Диего и вправду становится в Детройте кем-то вроде посла. В тридцатые годы, после долгого перерыва, вызванного революцией, Соединенные Штаты в лице президента Гувера стремятся восстановить экономические и торговые связи с беспокойным южным соседом. Поручив Диего реставрацию и роспись дворца Кортеса в Куэрнаваке, американский посол Морроу сделал художника официальным посредником в сближении двух государств. Искусство настенной живописи с его наглядностью и общедоступностью – символ этого сближения.
Тяга к примирению имеет свои причины. Биржевой крах 1929 года больно ударил по американской экономике.
Кризис не пощадил даже фордовские заводы. К моменту приезда Диего и Фриды Детройт превратился в зону бедствия. Недалеко от завода на реке Руж, на месте инкстерских трущоб Генри Форд выстроил новый город: он стремится преодолеть кризис, оздоровляя заводские гетто. А его сын Эдсел и невестка Элинор сражаются с депрессией на другом фронте. Чтобы выйти из тупика, компании Форда надо совершить прорыв в другие страны, в частности в Мексику, которая становится новым и очень перспективным рынком. Эдсел Форд одним из первых понял, сколь важную роль играют искусства, особенно изобразительное, в том, что мы теперь называем увеличением сбыта товаров. После встречи Эдсела Форда с Уильямом Валентайнером компания решила выделить средства на ремонт и пополнение коллекции детройтского Музея современного искусства, Института искусств. А Валентайнер, в свою очередь, встретился в Калифорнии с Диего Риверой, что дало художнику возможность приехать в Детройт17. Едва сойдя с поезда 21 апреля 1932 года, Диего и Фрида сразу окунулись в атмосферу предельной социальной напряженности и производственных проблем, ничем не напоминающую атмосферу в светских снобистских кругах, в которых они вращались в Нью-Йорке. Диего полон энтузиазма, он целыми днями осматривает заводские корпуса и рабочие кварталы, беседует с техниками, разнорабочими, инженерами, упивается воздухом завода, ощущением силы и творческого вдохновения, какого нигде больше не испытывал. Он делает сотни эскизов и зарисовок, готовит планы для росписи стен в Садовом дворике, ведь ему предстоит расписывать не только северную стену, как предполагалось вначале, но все четыре стены, обрамляющие сад с барочным фонтаном (эту «гадость» Диего хотел убрать), и напоминающем дворики старых особняков колониальной эпохи в Мехико. Особое воодушевление у Диего вызывает завод на Руже, грандиозная футуристическая конструкция из стали и цемента, полностью отвечающая представлениям художника о мире труда. «Ни одна из построек, какие возвело человечество за всю свою историю, не может соперничать с этой», – говорит Ривера. В статье, опубликованной в «Нью-Йорк геральд трибюн», он утверждает: «Здесь всё: могущество, сила, энергия, печаль, слава и юность нашего континента».

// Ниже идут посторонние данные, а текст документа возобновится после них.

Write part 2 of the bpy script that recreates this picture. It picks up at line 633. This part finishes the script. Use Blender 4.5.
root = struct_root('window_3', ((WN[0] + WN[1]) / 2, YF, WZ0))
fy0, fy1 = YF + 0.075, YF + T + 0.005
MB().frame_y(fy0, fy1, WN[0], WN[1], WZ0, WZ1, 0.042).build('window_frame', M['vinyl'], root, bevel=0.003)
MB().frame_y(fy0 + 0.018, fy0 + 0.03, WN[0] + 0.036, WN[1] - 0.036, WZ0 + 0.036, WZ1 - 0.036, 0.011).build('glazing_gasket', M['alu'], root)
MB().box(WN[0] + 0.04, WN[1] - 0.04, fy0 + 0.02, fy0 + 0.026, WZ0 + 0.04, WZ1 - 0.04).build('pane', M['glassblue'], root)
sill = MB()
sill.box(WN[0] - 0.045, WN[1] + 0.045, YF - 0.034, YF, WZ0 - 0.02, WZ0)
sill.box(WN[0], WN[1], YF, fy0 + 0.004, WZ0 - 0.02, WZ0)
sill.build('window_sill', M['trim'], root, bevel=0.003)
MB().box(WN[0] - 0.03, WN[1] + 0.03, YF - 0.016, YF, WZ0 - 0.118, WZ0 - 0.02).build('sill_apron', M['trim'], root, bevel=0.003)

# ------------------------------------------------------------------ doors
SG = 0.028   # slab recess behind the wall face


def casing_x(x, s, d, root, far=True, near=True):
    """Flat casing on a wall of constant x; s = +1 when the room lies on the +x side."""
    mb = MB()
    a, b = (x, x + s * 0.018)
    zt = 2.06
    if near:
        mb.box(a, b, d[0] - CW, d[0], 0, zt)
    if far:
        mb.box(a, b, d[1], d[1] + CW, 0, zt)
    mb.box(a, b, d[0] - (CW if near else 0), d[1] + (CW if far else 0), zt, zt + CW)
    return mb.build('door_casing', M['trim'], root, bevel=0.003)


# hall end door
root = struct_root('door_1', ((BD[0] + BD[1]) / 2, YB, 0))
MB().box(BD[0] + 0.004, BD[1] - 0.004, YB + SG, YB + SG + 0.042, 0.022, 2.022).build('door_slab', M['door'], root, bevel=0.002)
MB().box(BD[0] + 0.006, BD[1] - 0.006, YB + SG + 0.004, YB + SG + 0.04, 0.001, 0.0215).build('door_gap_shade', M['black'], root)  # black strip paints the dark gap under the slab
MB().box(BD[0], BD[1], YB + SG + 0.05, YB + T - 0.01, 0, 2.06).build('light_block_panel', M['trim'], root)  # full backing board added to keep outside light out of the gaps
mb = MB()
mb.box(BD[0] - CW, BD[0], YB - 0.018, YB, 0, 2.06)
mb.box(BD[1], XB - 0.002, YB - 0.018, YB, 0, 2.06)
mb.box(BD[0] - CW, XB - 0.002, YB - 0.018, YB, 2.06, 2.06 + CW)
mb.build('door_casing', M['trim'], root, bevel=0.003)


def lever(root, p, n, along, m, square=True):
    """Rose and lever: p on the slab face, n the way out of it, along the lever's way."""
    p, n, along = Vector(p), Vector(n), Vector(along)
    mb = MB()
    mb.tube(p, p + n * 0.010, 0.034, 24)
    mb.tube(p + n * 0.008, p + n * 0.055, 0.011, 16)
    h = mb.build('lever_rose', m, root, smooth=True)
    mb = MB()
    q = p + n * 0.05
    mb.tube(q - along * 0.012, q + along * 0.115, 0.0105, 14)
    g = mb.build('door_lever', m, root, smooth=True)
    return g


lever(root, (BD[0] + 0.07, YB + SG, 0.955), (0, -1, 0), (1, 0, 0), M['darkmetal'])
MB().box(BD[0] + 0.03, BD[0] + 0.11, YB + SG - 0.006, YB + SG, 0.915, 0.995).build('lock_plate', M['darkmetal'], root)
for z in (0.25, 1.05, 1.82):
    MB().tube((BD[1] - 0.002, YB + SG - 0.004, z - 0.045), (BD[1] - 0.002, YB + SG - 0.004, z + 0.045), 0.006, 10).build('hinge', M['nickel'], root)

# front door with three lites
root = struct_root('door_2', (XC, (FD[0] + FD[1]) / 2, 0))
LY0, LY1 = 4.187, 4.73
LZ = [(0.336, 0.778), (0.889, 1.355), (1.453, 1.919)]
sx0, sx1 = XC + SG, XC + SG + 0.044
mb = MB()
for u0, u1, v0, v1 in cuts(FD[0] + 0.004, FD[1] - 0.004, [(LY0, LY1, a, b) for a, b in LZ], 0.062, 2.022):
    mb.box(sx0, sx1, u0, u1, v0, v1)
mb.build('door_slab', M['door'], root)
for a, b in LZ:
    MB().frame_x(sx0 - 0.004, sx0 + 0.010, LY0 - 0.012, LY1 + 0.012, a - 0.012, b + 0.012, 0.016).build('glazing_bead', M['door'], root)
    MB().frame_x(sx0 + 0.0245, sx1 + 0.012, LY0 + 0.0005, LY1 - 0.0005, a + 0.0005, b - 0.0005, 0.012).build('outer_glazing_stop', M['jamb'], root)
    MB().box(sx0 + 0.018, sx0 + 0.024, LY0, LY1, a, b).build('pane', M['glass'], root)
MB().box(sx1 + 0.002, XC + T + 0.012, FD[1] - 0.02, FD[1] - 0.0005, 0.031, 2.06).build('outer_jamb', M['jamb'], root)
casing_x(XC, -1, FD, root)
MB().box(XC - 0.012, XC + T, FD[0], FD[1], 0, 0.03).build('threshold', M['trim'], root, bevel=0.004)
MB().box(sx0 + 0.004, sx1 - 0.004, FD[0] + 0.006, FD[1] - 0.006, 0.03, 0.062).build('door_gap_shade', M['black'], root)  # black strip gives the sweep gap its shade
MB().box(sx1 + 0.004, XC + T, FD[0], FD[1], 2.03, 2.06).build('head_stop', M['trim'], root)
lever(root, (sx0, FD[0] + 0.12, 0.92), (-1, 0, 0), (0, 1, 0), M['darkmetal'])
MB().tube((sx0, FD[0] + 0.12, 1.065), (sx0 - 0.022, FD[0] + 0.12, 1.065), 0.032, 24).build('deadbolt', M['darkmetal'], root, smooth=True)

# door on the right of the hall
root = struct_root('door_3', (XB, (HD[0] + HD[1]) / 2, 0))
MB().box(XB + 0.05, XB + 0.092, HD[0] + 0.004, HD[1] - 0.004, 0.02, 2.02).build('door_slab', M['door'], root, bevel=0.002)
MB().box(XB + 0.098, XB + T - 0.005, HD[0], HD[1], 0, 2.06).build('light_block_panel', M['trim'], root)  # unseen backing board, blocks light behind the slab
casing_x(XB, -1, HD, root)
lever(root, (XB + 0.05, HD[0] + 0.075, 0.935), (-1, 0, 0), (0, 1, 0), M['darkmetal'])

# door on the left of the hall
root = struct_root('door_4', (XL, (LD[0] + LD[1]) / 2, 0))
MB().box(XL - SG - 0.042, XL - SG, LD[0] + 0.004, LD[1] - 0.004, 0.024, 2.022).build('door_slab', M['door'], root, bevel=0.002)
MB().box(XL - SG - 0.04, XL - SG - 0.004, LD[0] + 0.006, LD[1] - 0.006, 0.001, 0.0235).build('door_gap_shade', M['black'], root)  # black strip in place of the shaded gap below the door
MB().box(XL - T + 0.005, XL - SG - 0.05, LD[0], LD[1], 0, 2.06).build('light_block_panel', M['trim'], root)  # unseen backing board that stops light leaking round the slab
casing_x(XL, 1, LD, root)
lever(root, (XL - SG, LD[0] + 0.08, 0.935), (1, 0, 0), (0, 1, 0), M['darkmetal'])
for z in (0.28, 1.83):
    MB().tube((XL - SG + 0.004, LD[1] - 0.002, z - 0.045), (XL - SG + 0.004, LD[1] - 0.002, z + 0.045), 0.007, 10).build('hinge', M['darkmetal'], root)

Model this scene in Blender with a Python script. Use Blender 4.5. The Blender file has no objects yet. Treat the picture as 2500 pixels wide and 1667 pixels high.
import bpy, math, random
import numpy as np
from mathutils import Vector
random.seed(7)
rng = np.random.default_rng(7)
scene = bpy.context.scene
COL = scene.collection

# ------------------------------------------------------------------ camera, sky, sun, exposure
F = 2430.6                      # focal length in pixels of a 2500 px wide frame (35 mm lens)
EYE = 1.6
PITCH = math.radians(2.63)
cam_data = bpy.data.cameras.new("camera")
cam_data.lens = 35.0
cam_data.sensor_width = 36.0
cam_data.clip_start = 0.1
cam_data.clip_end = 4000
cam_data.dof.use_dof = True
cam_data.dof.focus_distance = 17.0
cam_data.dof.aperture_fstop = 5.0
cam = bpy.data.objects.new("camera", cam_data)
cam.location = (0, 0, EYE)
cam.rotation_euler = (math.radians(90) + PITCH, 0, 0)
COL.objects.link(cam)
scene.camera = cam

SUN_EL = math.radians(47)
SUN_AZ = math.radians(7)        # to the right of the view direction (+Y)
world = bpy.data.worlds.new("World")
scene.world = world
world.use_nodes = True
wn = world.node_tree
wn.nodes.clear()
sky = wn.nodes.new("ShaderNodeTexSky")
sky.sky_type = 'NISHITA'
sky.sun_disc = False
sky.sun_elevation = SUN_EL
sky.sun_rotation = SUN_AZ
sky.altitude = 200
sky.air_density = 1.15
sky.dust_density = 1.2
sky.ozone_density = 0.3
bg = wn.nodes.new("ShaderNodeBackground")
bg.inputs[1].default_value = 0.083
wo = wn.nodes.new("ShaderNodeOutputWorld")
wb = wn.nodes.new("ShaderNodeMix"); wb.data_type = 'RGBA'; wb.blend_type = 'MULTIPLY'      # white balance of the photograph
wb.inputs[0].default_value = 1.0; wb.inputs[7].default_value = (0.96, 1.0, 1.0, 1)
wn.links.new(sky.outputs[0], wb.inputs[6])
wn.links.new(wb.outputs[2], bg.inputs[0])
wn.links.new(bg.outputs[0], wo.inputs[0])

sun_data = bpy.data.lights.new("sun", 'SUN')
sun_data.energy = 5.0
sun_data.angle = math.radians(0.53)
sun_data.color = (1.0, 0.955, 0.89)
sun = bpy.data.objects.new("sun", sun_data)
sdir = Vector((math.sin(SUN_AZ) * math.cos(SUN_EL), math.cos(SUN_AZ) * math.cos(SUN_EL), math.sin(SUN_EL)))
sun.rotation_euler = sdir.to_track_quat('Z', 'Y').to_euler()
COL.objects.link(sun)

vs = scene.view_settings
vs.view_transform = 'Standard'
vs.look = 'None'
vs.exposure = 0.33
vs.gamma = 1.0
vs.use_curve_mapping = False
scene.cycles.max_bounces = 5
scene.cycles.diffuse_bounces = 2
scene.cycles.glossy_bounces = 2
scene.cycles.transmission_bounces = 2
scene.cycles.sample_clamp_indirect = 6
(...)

Между старым императором Генри Первым, главой фордовской династии, и великаном-мексиканцем завязывается странная, довольно-таки противоестественная дружба, о которой Диего будет потом вспоминать не без удовольствия. В Генри Форде его подкупает твердая воля человека из народа, который в одиночку создал империю, простирающуюся до Бразилии. Как и Диего, Генри Форд родился в шахтерском краю, в одном из наименее населенных районов американского континента; вплоть до середины XIX века Мичиган представлял собой границу между сельской цивилизацией и лесными дебрями – подобно тому как Гуанахуато был границей между Мичоаканом, краем земледельцев-тарасков, и бесплодными землями диких чичимеков.
Оба они обладают творческой мощью, у обоих вызывают энтузиазм процесс превращения сырья в готовую продукцию, всесилие прогресса, пылающие сталеплавильные печи, прессы, станки, общая деятельность большой массы людей. Диего далек от романтической идеализации. Просто здесь он воочию видит будущее, его переполняет юношеский восторг. В Дирборне Диего посещает Музей промышленности, где вся история машин представлена в экспонатах; его так поражают эти "груды железа", что он, придя в семь вечера, уходит из музея в час ночи. На следующий день он встречается с Фордом и выражает ему свое восхищение. Когда на обратном пути он проезжает мимо заводов и управления компании, ему уже не терпится продолжить работу над ансамблем, который теперь видится ему яснее: "Пока я возвращался в Детройт, индустриальная империя Форда все время стояла у меня перед глазами. В ушах звучала величественная симфония, доносящаяся из цехов, где металл превращается в станки и машины, чтобы служить людям. Эта новая музыка еще ждет композитора, чей гений сумеет придать ей удобную для восприятия форму".